I’m someone who sets pretty high standards for myself.
And I try to juggle many parts of my life, as anyone does: work, hobbies, friends, family, and also for me, learning. And when I can’t keep those in balance, because work picks up, or my personal life gets hard, then it’s very easy for me to fall.
Have you ever felt like that?
So I was editing the episode I actually wanted to come out this week, and I was struggling because it was just not moving as fast as I wanted it to. I have to prioritize putting in more hours at my job this week. I am prioritizing the people in my life I care about who I want to help. And also, I need to prioritize my own sanity. So there were days that I was so tired, I couldn’t work on the podcast. Or I could only work on it for a bit. And so Thursday, I had to make a decision.
There is a lot I’ve learned to manage my stress. But also I have to relearn those lessons, or add to them.
And the biggest thing is learning how to live side by side with that stress and anxiety. And make my expectations for myself match the present moment.
I think, as a generation, we are pretty entrepreneurial. And sometimes it feels the weight of the world is on our shoulders. But we will live another day if we don’t complete everything exactly how we pictured we would, in order to take care of ourselves.
I’m having to contend with that with work, and outside of work. To be honest, even uploading this episode with barely any audio editing is making me feel sick, because I know I could’ve made it sound so much better. But hopefully reflecting on that moment as it was happening feels real to you. It did for me.
I asked myself, what will really happen if I don’t upload Friday? Or if I don’t upload how I want? No one is going to die, especially not me. The world is not going to stop. And that put a lot in perspective. And I ended up recording this unscripted episode because it felt right, not because I felt like I had to.

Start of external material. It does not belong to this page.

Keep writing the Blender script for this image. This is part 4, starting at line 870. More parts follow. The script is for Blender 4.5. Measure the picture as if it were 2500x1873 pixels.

When we are managing our adult lives, there is a lot to handle. Sometimes it can get too much. But you are not any less for needing to take a step back, and survive. For trying your best, even if your idea of “your best” doesn’t match with what you’re realistically producing. Because we have to be realistic, and honest, and also gentle with ourselves. And that, is actually and truly, the standard we should be striving towards.